В следующее мгновение я услышала шум шагов по всему дому. Но Хаджи ничего не видел, ведь я таки разбила его очки, и ему пришлось выползать из комнаты на четвереньках. Не раздеваясь, прямо в костюме, он забрался под одеяло и прикинулся спящим.

Вбежала Басма и включила свет. Она, конечно, была в курсе происходящего, но сделала вид, что ничего не знает.

— Что случилось?

— Хаджи ползал у нас по полу! — сообщила Шукри.

Когда вошла тетя Маруим в халате, я закричала:

— Тетушка, он был у меня в спальне! Он приходил сюда, и вчера тоже! И я его стукнула!

Я указала на осколки от разбитых очков Хаджи, лежавшие у моей кровати.

— Ш-ш-ш… — строго прошептала тетя. — Я не желаю этого слышать, по крайней мере сейчас. А ну-ка все по своим комнатам! Спать!

10. Наконец-то свобода

После той ночи, когда я заехала Хаджи по физиономии скалкой, ни одна душа в доме никогда не упоминала об этом происшествии. Я бы, пожалуй, решила, что мне все это привиделось в кошмарном сне, если бы не одно существенное обстоятельство: когда мы с Хаджи где-нибудь встречались, он больше не смотрел на меня с вожделением. Напротив, на его лице была написана нескрываемая ненависть. Я была благодарна Аллаху за то, что он услышал мои молитвы, и эта неприятная глава в моей жизни завершилась. Однако вскоре у меня появилась новая забота.

Дядя Мохаммед сообщил, что через несколько недель всей семье предстоит возвращаться в Сомали: его четырехлетнее пребывание на посту посла нашей страны в Англии подошло к концу. Когда я только приехала сюда, четыре года казались мне вечностью, а теперь даже не верилось, что они уже пролетели. Увы, мысль о возвращении в Сомали меня не прельщала. Мне хотелось вернуться домой с деньгами, с триумфом — ведь об этом мечтает любой африканец, который побывал в такой богатой стране, как Англия. В бедной стране вроде Сомали люди постоянно ищут пути к выживанию, хватаются за любую возможность попасть в Саудовскую Аравию, Европу или Штаты, чтобы заработать там денег и помочь своим семьям, прозябающим в нищете.

А что же я? Провела четыре года за границей и должна возвратиться на родину без денег? И что я скажу, когда вернусь, чего я добилась? Скажу маме, что научилась готовить макароны? Если я снова буду кочевать на верблюдах по пустыне, вряд ли мне придется еще раз увидеть макароны. Скажу отцу, что научилась мыть туалеты? «А что это такое?» — спросит он. Вот деньги, звонкая монета — это то, что будет ему понятно, это всем в мире понятно. И это как раз то, чего в моей семье почти никогда не водилось.
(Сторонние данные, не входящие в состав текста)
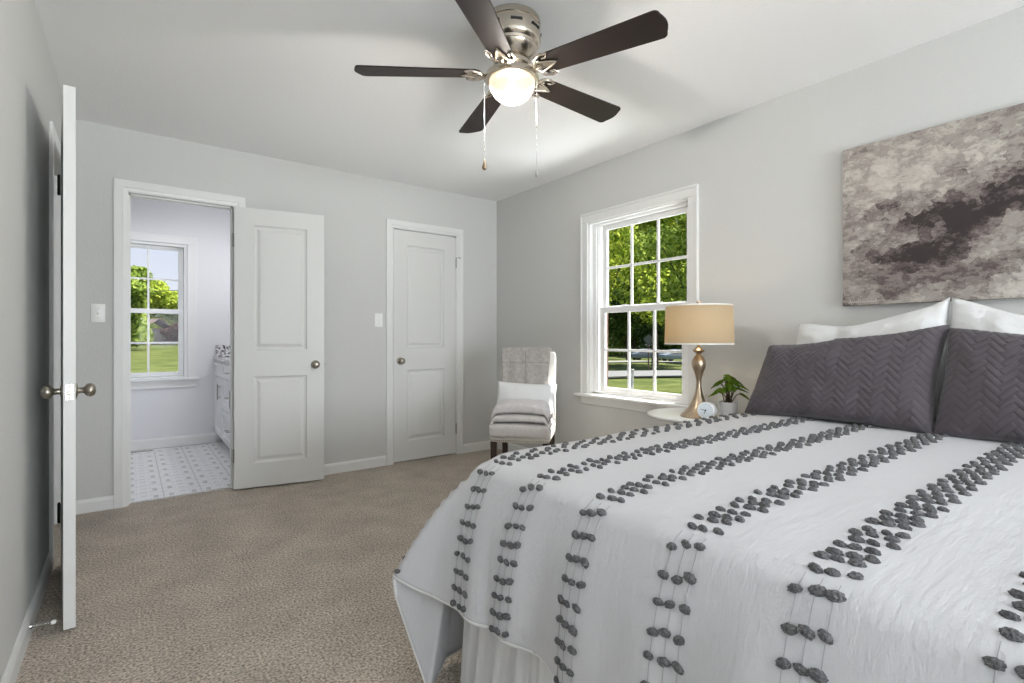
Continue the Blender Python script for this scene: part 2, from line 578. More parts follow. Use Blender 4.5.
# ------------------------------------------------------------------ mesh helpers
class MB:
    def __init__(s):
        s.bm = bmesh.new()

    def box(s, x0, x1, y0, y1, z0, z1, bev=0.0, seg=2):
        b2 = bmesh.new()
        bmesh.ops.create_cube(b2, size=1)
        for v in b2.verts:
            v.co = Vector(((x0 + x1) / 2 + v.co.x * (x1 - x0), (y0 + y1) / 2 + v.co.y * (y1 - y0), (z0 + z1) / 2 + v.co.z * (z1 - z0)))
        if bev:
            bmesh.ops.bevel(b2, geom=list(b2.edges), offset=bev, segments=seg, profile=0.5, affect='EDGES')
        s.merge(b2)
        return s

    def merge(s, b2, mtx=None):
        if mtx is not None:
            bmesh.ops.transform(b2, matrix=mtx, verts=b2.verts)
        me = bpy.data.meshes.new('tmp')
        b2.to_mesh(me)
        s.bm.from_mesh(me)
        bpy.data.meshes.remove(me)
        b2.free()

    def lathe(s, prof, seg=32, mtx=None, cap=True):
        """prof: list of (r,z)"""
        b2 = bmesh.new()
        rings = []
        for r, z in prof:
            if r < 1e-5:
                rings.append([b2.verts.new((0, 0, z))])
            else:
                rings.append([b2.verts.new((r * math.cos(2 * PI * i / seg), r * math.sin(2 * PI * i / seg), z)) for i in range(seg)])
        for a, b in zip(rings, rings[1:]):
            for i in range(seg):
                j = (i + 1) % seg
                if len(a) == 1 and len(b) > 1:
                    b2.faces.new((a[0], b[i], b[j]))
                elif len(b) == 1 and len(a) > 1:
                    b2.faces.new((a[i], a[j], b[0]))
                elif len(a) > 1 and len(b) > 1:
                    b2.faces.new((a[i], a[j], b[j], b[i]))
        if cap:
            for rg in (rings[0], rings[-1]):
                if len(rg) > 1:
                    try:
                        b2.faces.new(rg)
                    except ValueError:
                        pass
        bmesh.ops.recalc_face_normals(b2, faces=b2.faces)
        s.merge(b2, mtx)
        return s

    def tube(s, pts, rad, seg=8, cap=True):
        pts = [Vector(p) for p in pts]
        rads = rad if isinstance(rad, (list, tuple)) else [rad] * len(pts)
        b2 = bmesh.new()
        rings = []
        up = None
        for i, p in enumerate(pts):
            d = (pts[min(i + 1, len(pts) - 1)] - pts[max(i - 1, 0)]).normalized()
            if up is None:
                up = d.orthogonal().normalized()
            up = (up - d * up.dot(d))
            up = up.normalized() if up.length > 1e-6 else d.orthogonal().normalized()
            sd = d.cross(up)
            rings.append([b2.verts.new(p + (up * math.cos(2 * PI * k / seg) + sd * math.sin(2 * PI * k / seg)) * rads[i]) for k in range(seg)])
        for a, b in zip(rings, rings[1:]):
            for i in range(seg):
                j = (i + 1) % seg
                b2.faces.new((a[i], a[j], b[j], b[i]))
        if cap:
            b2.faces.new(rings[0])
            b2.faces.new(rings[-1])
        bmesh.ops.recalc_face_normals(b2, faces=b2.faces)
        s.merge(b2)
        return s

    def prism(s, outline, z0, z1, mtx=None, bev=0.0):
        """outline: list of (x,y) in order"""
        b2 = bmesh.new()
        lo = [b2.verts.new((x, y, z0)) for x, y in outline]
        hi = [b2.verts.new((x, y, z1)) for x, y in outline]
        n = len(outline)
        b2.faces.new(lo[::-1])
        b2.faces.new(hi)
        for i in range(n):
            j = (i + 1) % n
            b2.faces.new((lo[i], lo[j], hi[j], hi[i]))
        bmesh.ops.recalc_face_normals(b2, faces=b2.faces)
        if bev:
            bmesh.ops.bevel(b2, geom=list(b2.edges), offset=bev, segments=2, profile=0.5, affect='EDGES')
        s.merge(b2, mtx)
        return s

    def ball(s, c, r, sub=2, sq=(1, 1, 1), jit=0.0, rnd=None, mtx=None):
        b2 = bmesh.new()
        bmesh.ops.create_icosphere(b2, subdivisions=sub, radius=1)
        for v in b2.verts:
            k = 1 + (rnd.uniform(-jit, jit) if rnd else 0)
            v.co = Vector((v.co.x * r * sq[0], v.co.y * r * sq[1], v.co.z * r * sq[2])) * k
            if mtx is None:
                v.co += Vector(c)
        s.merge(b2, mtx)
        return s

    def quad(s, pts):
        vs = [s.bm.verts.new(p) for p in pts]
        s.bm.faces.new(vs)
        return s

    def build(s, name, m, parent=None, smooth=None, loc=None):
        me = bpy.data.meshes.new(name)
        s.bm.to_mesh(me)
        s.bm.free()
        return link(name, me, m, parent, smooth, loc)


def link(name, me, m, parent=None, smooth=None, loc=None):
    if m is not None:
        me.materials.append(m)
    if smooth is not None:
        for p in me.polygons:
            p.use_smooth = True
        if smooth < 180:
            me.set_sharp_from_angle(angle=R(smooth))
    o = bpy.data.objects.new(name, me)
    C.objects.link(o)
    if parent is not None:
        o.parent = parent
    if loc is not None:
        o.location = loc
    return o


def grid_mesh(name, P, closed_u=False):
    """P[i][j] grid of points -> mesh"""
    nu, nv = len(P), len(P[0])
    verts = [tuple(p) for row in P for p in row]
    faces = []
    for i in range(nu - (0 if closed_u else 1)):
        for j in range(nv - 1):
            i2 = (i + 1) % nu
            faces.append((i * nv + j, i2 * nv + j, i2 * nv + j + 1, i * nv + j + 1))
    me = bpy.data.meshes.new(name)
    me.from_pydata(verts, [], faces)
    me.update()
    return me


def tag(o, label, cat=None, group=None, kind=None):
    o['label'] = label
    if cat:
        o['category'] = cat
    if group:
        o['group'] = group
    if kind:
        o['kind'] = kind
    return o


def thing(name, label, cat, loc=(0, 0, 0), rz=0.0, group=None, kind=None):
    o = bpy.data.objects.new(name, None)
    o.empty_display_size = 0.1
    C.objects.link(o)
    o.location = loc
    o.rotation_euler = (0, 0, rz)
    return tag(o, label, cat, group, kind)


def struct(mb, name, m, label, cat, smooth=None):
    o = mb.build(name, m, None, smooth)
    return tag(o, label, cat, kind='structure')


def copy_tree(o, parent=None):
    c = o.copy()
    C.objects.link(c)
    if parent is not None:
        c.parent = parent
    for ch in list(o.children):
        copy_tree(ch, c)
    return c


def rot_to(d, loc=(0, 0, 0)):
    """matrix taking +Z to direction d"""
    q = Vector(d).to_track_quat('Z', 'Y')
    return Matrix.Translation(Vector(loc)) @ q.to_matrix().to_4x4()


def solidify(o, t, off=0):
    md = o.modifiers.new('thickness', 'SOLIDIFY')
    md.thickness = t
    md.offset = off
    return o


# ------------------------------------------------------------------ dimensions
XL, XR = -0.302, 2.93
YB, YR = 4.163, -3.2
ZC = 2.4534
YB2 = 4.278            # bathroom side of the back wall
YF = 6.165             # bathroom far wall
BX0, BX1 = -0.85, 1.34
# bathroom door opening, closet door opening
A0, A1, AT = -0.002, 0.602, 2.046
K0, K1, KT = 1.836, 2.464, 2.050
# bedroom window opening (right wall)
W0, W1, WZ0, WZ1 = 1.975, 2.893, 0.655, 2.012
# bathroom window opening (far wall)
V0, V1, VZ0, VZ1 = -0.17, 0.478, 0.690, 2.045
XO = XR + 0.145         # outer face of right wall
YO = YF + 0.17

# ------------------------------------------------------------------ room shell
f = MB()
f.box(XL - 0.12, XR + 0.02, YR - 0.1, YB + 0.055, -0.12, 0.0)
f.box(K0 - 0.1, K1 + 0.1, YB + 0.05, YB + 0.7, -0.12, -0.0)
struct(f, 'floor', M_carpet, 'beige speckled carpet covering the bedroom floor', 'floor')
f = MB()
f.box(BX0 - 0.1, BX1 + 0.1, YB + 0.055, YF + 0.05, -0.12, -0.004)
struct(f, 'floor_bathroom', M_bathtile, 'pale patterned tile floor of the bathroom beyond the doorway', 'floor')
f = MB()
f.box(XL - 0.12, XR + 0.2, YR - 0.1, YB + 0.12, ZC, ZC + 0.12)
struct(f, 'ceiling', M_ceil, 'white textured bedroom ceiling', 'ceiling')
f = MB()
f.box(BX0 - 0.1, BX1 + 0.1, YB + 0.121, YO, ZC, ZC + 0.12)
struct(f, 'ceiling_bathroom', M_ceil, 'white ceiling of the bathroom', 'ceiling')

# left wall with the hall doorway beyond the open door
H0, H1 = 3.30, 4.03
f = MB()
f.box(XL - 0.115, XL, YR, H0, 0, ZC)
f.box(XL - 0.115, XL, H1, YB, 0, ZC)
f.box(XL - 0.115, XL, H0, H1, 2.05, ZC)
struct(f, 'wall_left', M_wall, 'grey painted left wall behind the open hall door', 'wall')
f = MB()
f.box(XL - 1.2, XL - 1.1, 2.6, 4.3, 0, ZC)
f.box(XL - 1.2, XL - 0.115, 2.5, 2.6, 0, ZC)
f.box(XL - 1.2, XL - 0.115, 4.3, 4.4, 0, ZC)
f.box(XL - 1.2, XL - 0.115, 2.5, 4.4, ZC, ZC + .1)
struct(f, 'wall_hall', M_wall, 'grey painted walls of the hallway outside the bedroom', 'wall')
f = MB()
f.box(XL - 1.2, XL - 0.12, 2.5, 4.4, -0.12, -0.001)
struct(f, 'floor_hall', M_carpet, 'beige carpet in the hallway', 'floor')

# back wall
f = MB()
f.box(XL - 0.115, A0 - 0.02, YB, YB2, 0, ZC)
f.box(A1 + 0.02, K0 - 0.015, YB, YB2, 0, ZC)
f.box(K1 + 0.015, XR + 0.02, YB, YB2, 0, ZC)
f.box(A0 - 0.02, A1 + 0.02, YB, YB2, AT + 0.02, ZC)
f.box(K0 - 0.015, K1 + 0.015, YB, YB2, KT + 0.015, ZC)
struct(f, 'wall_back', M_wall, 'grey painted back wall holding the bathroom and closet doorways', 'wall')

# right wall with window holes (second hole, unseen behind the camera, is added for fill light)
SW0, SW1 = -2.03, -1.07
f = MB()
f.box(XR, XO, YR, SW0, 0, ZC)
f.box(XR, XO, SW1, W0, 0, ZC)
f.box(XR, XO, W1, YB2, 0, ZC)
for a, b in ((W0, W1), (SW0, SW1)):
    f.box(XR, XO, a, b, 0, WZ0)
    f.box(XR, XO, a, b, WZ1 if a == W0 else 2.05, ZC)
struct(f, 'wall_right', M_wall, 'grey painted right wall with the window and the painting', 'wall')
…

К тому времени, когда тетя и дядя собрались возвращаться на родину, я сумела скопить из своего заработка какую-то мелочь, и даже это было делом нелегким, учитывая нищенскую зарплату домработницы. А я мечтала о том, чтобы накопить денег и купить дом для мамы, тогда ей не пришлось бы кочевать по пустыне и работать не покладая рук, только бы не умереть с голоду. Это вовсе не такая несбыточная мечта, как может показаться, потому что в Сомали вполне можно купить домик тысячи за две долларов. И раз уж я оказалась в Англии, то ради достижения этой цели мне было необходимо здесь остаться: ведь если я сейчас уеду, то снова мне сюда не попасть. Но как добиться своего? Этого я не представляла, но твердо верила в то, что все как-нибудь образуется, — лишь бы покончить с рабским трудом на тетю с дядей. Они, впрочем, со мной не соглашались.

— Чем, скажи на милость, ты станешь здесь заниматься? — восклицала тетушка — Восемнадцатилетняя девчонка, жить тебе негде, денег нет, работы нет, разрешения на работу тоже нет, английского языка ты не знаешь. Смешно и говорить! Поедешь с нами на родину.